A esto se suma la automatización, para la que Marx no tiene respuestas: “El plan político comunista exigía una revolución de la clase trabajadora -remarca el autor-. ¿Cuán relevantes serán estas enseñanzas si las masas pierden su valor económico y, por lo tanto, necesitan luchar contra la irrelevancia en lugar de hacerlo contra la explotación? ¿Cómo se inicia una revolución de la clase obrera sin clase obrera?”
La Argentina tiene, sin embargo, dilemas particulares. Aquí, muchísimos nos batimos no únicamente en contra del extremismo endogámico de la “década ganada”, sino contra setenta años de hegemonía peronista.
Sarmiento, que poseía un sentido patriótico y una narración estructurada, fue el gran escritor del siglo XIX. No solo porque compuso libros memorables, sino porque escribió directamente sobre las conciencias e influyó durante años en otros políticos y estadistas.
“Sarmiento soñó un país y nosotros le creímos”, decía Martínez Estrada. El gran escritor que luego se levanta contra la concepción ideológica de Sarmiento es el propio Perón, que escribió directamente sobre el cuerpo social y creó el lenguaje, las reglas y el pensamiento dominante del siglo XX.
Resulta una obligación apasionante rebelarse hoy contra ese gran escritor vigente pero a la vez vetusto, y acometer por fin un parricidio simbólico y cultural, puesto que en mayor o en menor medida todos -incluso los más feroces antiperonistas- hemos sido personajes de la novela de Perón.
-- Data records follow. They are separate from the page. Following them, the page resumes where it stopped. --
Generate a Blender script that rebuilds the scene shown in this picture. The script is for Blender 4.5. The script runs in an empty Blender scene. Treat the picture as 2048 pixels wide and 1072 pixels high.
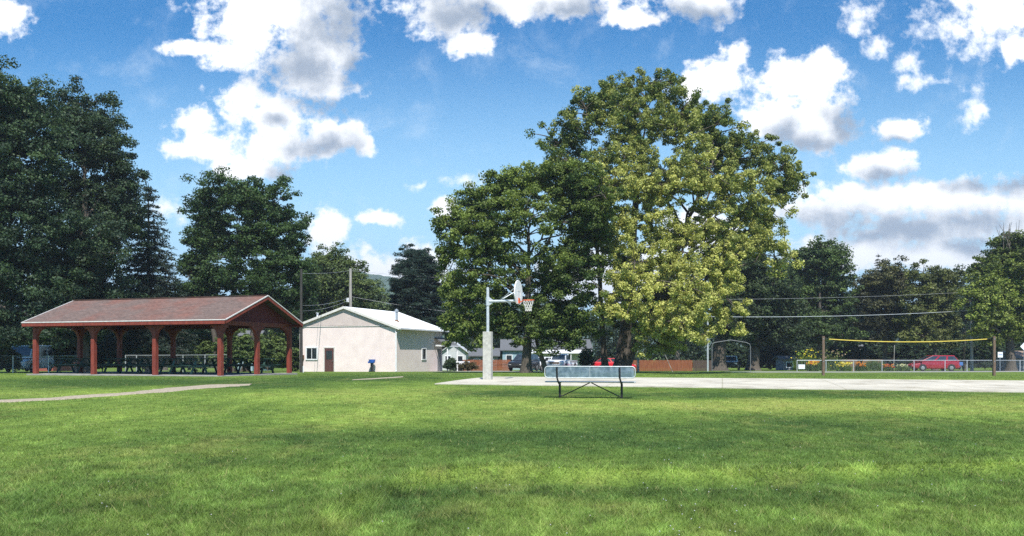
import bpy, math, random
import numpy as np
from mathutils import Vector, Matrix
R = math.radians
rng = np.random.default_rng(11)
random.seed(5)
scene = bpy.context.scene
COL = scene.collection

# ------------------------------------------------------------------ frame of reference
F, CX, HY, EYE = 1700.0, 1024.0, 706.0, 1.6
def WX(px, D): return (px - CX) / F * D
def WZ(py, D): return EYE + (HY - py) / F * D
def PX(x, y): return CX + F * x / y

# ------------------------------------------------------------------ numpy value noise
def _hash(ix, iy, seed):
    h = (ix.astype(np.int64) * 374761393 + iy.astype(np.int64) * 668265263 + seed * 974711) & 0x7fffffff
    h = ((h ^ (h >> 13)) * 1274126177) & 0x7fffffff
    return ((h ^ (h >> 16)) & 0xffff) / 65535.0
def vnoise(x, y, seed=0):
    ix, iy = np.floor(x), np.floor(y); fx, fy = x - ix, y - iy
    fx = fx * fx * (3 - 2 * fx); fy = fy * fy * (3 - 2 * fy)
    a, b = _hash(ix, iy, seed), _hash(ix + 1, iy, seed)
    c, d = _hash(ix, iy + 1, seed), _hash(ix + 1, iy + 1, seed)
    return (a * (1 - fx) + b * fx) * (1 - fy) + (c * (1 - fx) + d * fx) * fy
def fbm(x, y, seed=0, octv=4):
    s = 0; amp = .5; t = 0
    for k in range(octv):
        s = s + amp * vnoise(x * 2 ** k, y * 2 ** k, seed + k); t += amp; amp *= .55
    return s / t

# ------------------------------------------------------------------ ground height
_D = np.array([-400, 0, 7.4, 12, 23.3, 29, 33.5, 39, 45, 55, 73, 90, 100, 130, 200, 3000.])
_Z = np.array([0, 0, 0, .09, .35, .47, .535, .53, .46, .24, -.01, -.33, -.49, -.9, -1.1, -1.1])
_ds = np.arange(-60, 400, .5)
_zs = np.interp(_ds, _D, _Z); _k = np.hanning(13); _k /= _k.sum()
_zs2 = _zs.copy(); _zs2[10:-10] = np.convolve(_zs, _k, 'same')[10:-10]
def smooth(a, b, x):
    t = np.clip((x - a) / (b - a), 0, 1); return t * t * (3 - 2 * t)
RIDGE = np.array([(560, 1110), (650, 1050), (735, 1005), (830, 968), (930, 956), (1100, 958), (1400, 962), (1800, 950), (2300, 945)], float)
def ridge_world():
    pts = []
    for px, py in RIDGE:
        D = EYE * F / (py - HY); pts.append((WX(px, D), D))
    return np.array(pts)
RW = ridge_world()
def seg_dist(x, y, P):
    best = np.full(np.shape(x), 1e9)
    for (x0, y0), (x1, y1) in zip(P[:-1], P[1:]):
        dx, dy = x1 - x0, y1 - y0; L = dx * dx + dy * dy
        t = np.clip(((x - x0) * dx + (y - y0) * dy) / L, 0, 1)
        best = np.minimum(best, np.hypot(x - x0 - t * dx, y - y0 - t * dy))
    return best
def gz(x, y):
    x = np.asarray(x, float); y = np.asarray(y, float)
    z = np.interp(y, _ds, _zs2)
    z = z - .10 * smooth(7, 14, x) * smooth(38, 46, y) * (1 - smooth(70, 90, y))
    near = 1 - smooth(18, 30, y)
    z = z + near * (fbm(x * .5, y * .5, 3) - .5) * .08
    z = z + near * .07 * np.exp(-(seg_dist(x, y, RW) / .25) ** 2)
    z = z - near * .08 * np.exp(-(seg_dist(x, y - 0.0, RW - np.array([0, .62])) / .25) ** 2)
    return z
def g(x, y): return float(gz(np.array([x]), np.array([y]))[0])
def ground_at(px, py):
    lo = 3.0
    for k in range(4000):
        D = lo + k * .05
        if WZ(py, D) <= g(WX(px, D), D): return (WX(px, D), D)
    return (WX(px, D), D)

# ------------------------------------------------------------------ tagging and linking
def tag(o, label=None, cat=None, group=None, kind=None):
    if label: o['label'] = label
    if cat: o['category'] = cat
    if group: o['group'] = group
    if kind: o['kind'] = kind
    return o
def empty(name, loc=(0, 0, 0), rz=0.0, label=None, cat=None, group=None):
    o = bpy.data.objects.new(name, None); COL.objects.link(o)
    o.location = loc; o.rotation_euler = (0, 0, rz); o.empty_display_size = .2
    return tag(o, label, cat, group)
def children(o): return [c for c in bpy.data.objects if c.parent is o]
def copy_tree(o, parent=None):
    c = o.copy(); COL.objects.link(c)
    if parent is not None: c.parent = parent
    for ch in children(o): copy_tree(ch, c)
    return c

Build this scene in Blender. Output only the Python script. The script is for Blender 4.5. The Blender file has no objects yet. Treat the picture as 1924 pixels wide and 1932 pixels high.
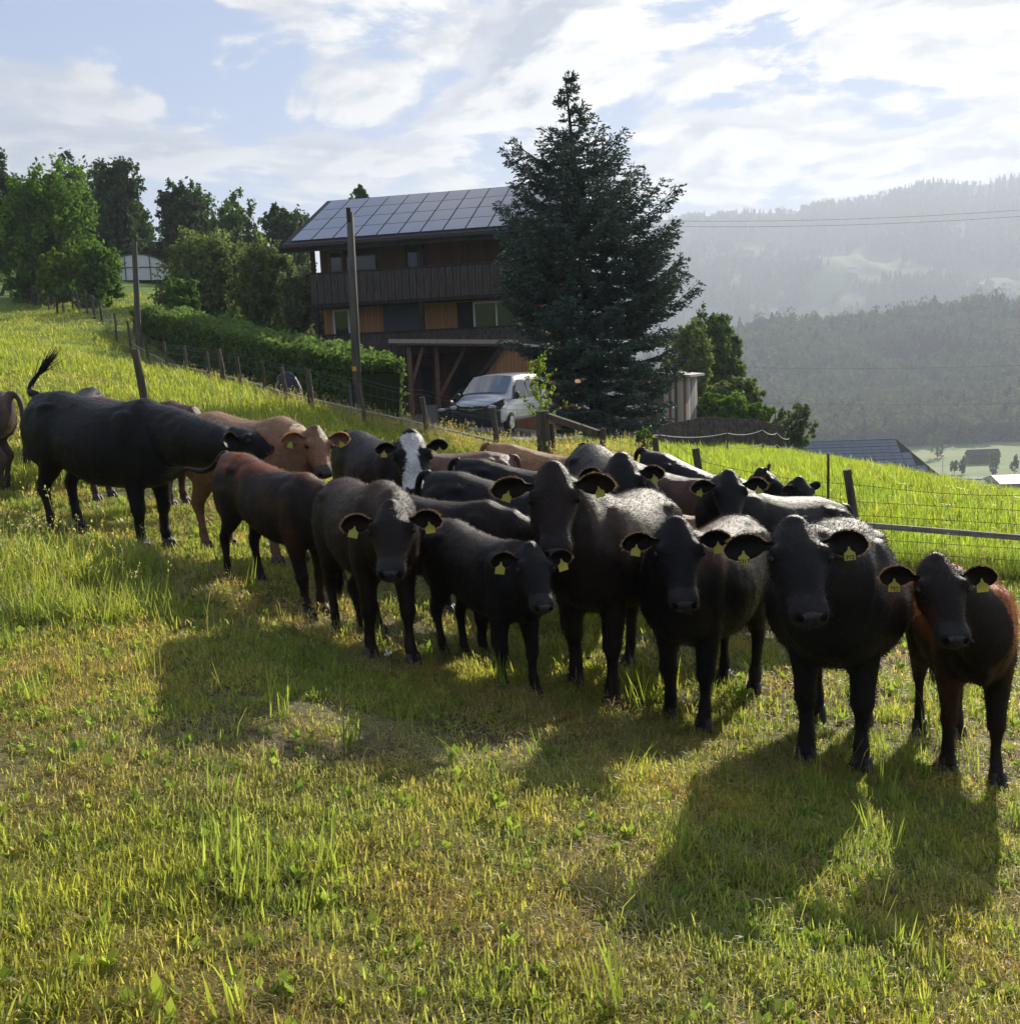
import bpy, math, random
import numpy as np
from mathutils import Vector, Matrix
R = math.radians
sc = bpy.context.scene
col = sc.collection
rng = np.random.default_rng(7)
random.seed(7)

# ------------------------------------------------------------------ camera
EYE = 1.6
PITCH, ROLL, FPX = R(8.2), R(2.5), 1924.0
cF = np.array([0, math.cos(PITCH), -math.sin(PITCH)])
cR0 = np.array([1.0, 0, 0]); cU0 = np.array([0, math.sin(PITCH), math.cos(PITCH)])
cR = math.cos(ROLL)*cR0 - math.sin(ROLL)*cU0
cU = math.sin(ROLL)*cR0 + math.cos(ROLL)*cU0
CAM = np.array([0, 0, EYE])
cd = bpy.data.cameras.new('camera'); cam = bpy.data.objects.new('camera', cd); col.objects.link(cam)
cam.matrix_world = Matrix(((cR[0], cU[0], -cF[0], 0), (cR[1], cU[1], -cF[1], 0), (cR[2], cU[2], -cF[2], EYE), (0, 0, 0, 1)))
cd.sensor_fit = 'HORIZONTAL'; cd.sensor_width = 36; cd.lens = 36*FPX/1924
cd.clip_start = 0.05; cd.clip_end = 20000
sc.camera = cam

def P(u, v, d):
    "point seen at photo position (u, v) that stands d metres away"
    r = cF + (u-962)/FPX*cR - (v-966)/FPX*cU
    return CAM + r*(d/r[1])

# ------------------------------------------------------------------ world, sun
SUN_AZ, SUN_EL = 29.0, 25.0
w = bpy.data.worlds.new('World'); sc.world = w; w.use_nodes = True
S = np.array([math.sin(R(SUN_AZ))*math.cos(R(SUN_EL)), math.cos(R(SUN_AZ))*math.cos(R(SUN_EL)), math.sin(R(SUN_EL))])
nt = w.node_tree; nt.nodes.clear()
def N(t, kind, ins=None, **kw):
    n = t.nodes.new(kind)
    for k, v in kw.items(): setattr(n, k, v)
    for k, v in (ins or {}).items():
        if hasattr(v, 'is_output') or isinstance(v, bpy.types.NodeSocket): t.links.new(v, n.inputs[k])
        else: n.inputs[k].default_value = v
    return n
def math_(t, op, a, b=None, c=None, clamp=False):
    n = t.nodes.new('ShaderNodeMath'); n.operation = op; n.use_clamp = clamp
    for i, x in enumerate((a, b, c)):
        if x is None: continue
        if isinstance(x, bpy.types.NodeSocket): t.links.new(x, n.inputs[i])
        else: n.inputs[i].default_value = x
    return n.outputs[0]
def mixc(t, fac, a, b, mode='MIX'):
    n = t.nodes.new('ShaderNodeMix'); n.data_type = 'RGBA'; n.blend_type = mode
    for s, x in ((0, fac), (6, a), (7, b)):
        if isinstance(x, bpy.types.NodeSocket): t.links.new(x, n.inputs[s])
        else: n.inputs[s].default_value = x if s == 0 else (*x, 1)[:4]
    return n.outputs[2]
def mapr(t, x, a, b, c=0., d=1., smooth=True):
    n = t.nodes.new('ShaderNodeMapRange'); n.interpolation_type = 'SMOOTHSTEP' if smooth else 'LINEAR'
    t.links.new(x, n.inputs[0])
    for i, q in enumerate((a, b, c, d)): n.inputs[i+1].default_value = q
    return n.outputs[0]
sky = N(nt, 'ShaderNodeTexSky', sky_type='NISHITA', sun_disc=False, sun_elevation=R(SUN_EL), sun_rotation=R(SUN_AZ), altitude=500, air_density=1.0, dust_density=1.2, ozone_density=1.5)
tc = N(nt, 'ShaderNodeTexCoord')
sep = N(nt, 'ShaderNodeSeparateXYZ', {0: tc.outputs['Generated']})
zz = math_(nt, 'ADD', math_(nt, 'MAXIMUM', sep.outputs[2], 0.0), 0.16)
px = math_(nt, 'DIVIDE', sep.outputs[0], zz); py = math_(nt, 'DIVIDE', sep.outputs[1], zz)
def cloudnoise(dx, dy, scale, detail, rough, dist):
    cv = N(nt, 'ShaderNodeCombineXYZ', {0: math_(nt, 'ADD', px, dx), 1: math_(nt, 'ADD', py, dy), 2: 0.0})
    n = N(nt, 'ShaderNodeTexNoise', {'Vector': cv.outputs[0], 'Scale': scale, 'Detail': detail, 'Roughness': rough, 'Distortion': dist})
    return n.outputs[0]
CX, CY = 3.1, 1.7
n1 = cloudnoise(CX, CY, 1.75, 10, 0.58, 0.35)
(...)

La batalla más interesante consiste en cuestionar a ese genial narrador omnisciente, confrontar a sus exégetas y desculpabilizar a quienes articulan sus refutaciones: hoy resistir los dictados literarios de Perón no es ser un “gorila del 55”, sino apenas un ciudadano del siglo XXI en busca de un nuevo horizonte.
La lectura de Harari demuestra, por contraste, que la Argentina está en el Pleistoceno, enamorada del pasado y del ombliguismo, dominada por corporaciones oxidadas y prejuicios regresistas. La revolución tecnológica dentro de una democracia tolerante puede darnos la última oportunidad, o terminar de hundirnos.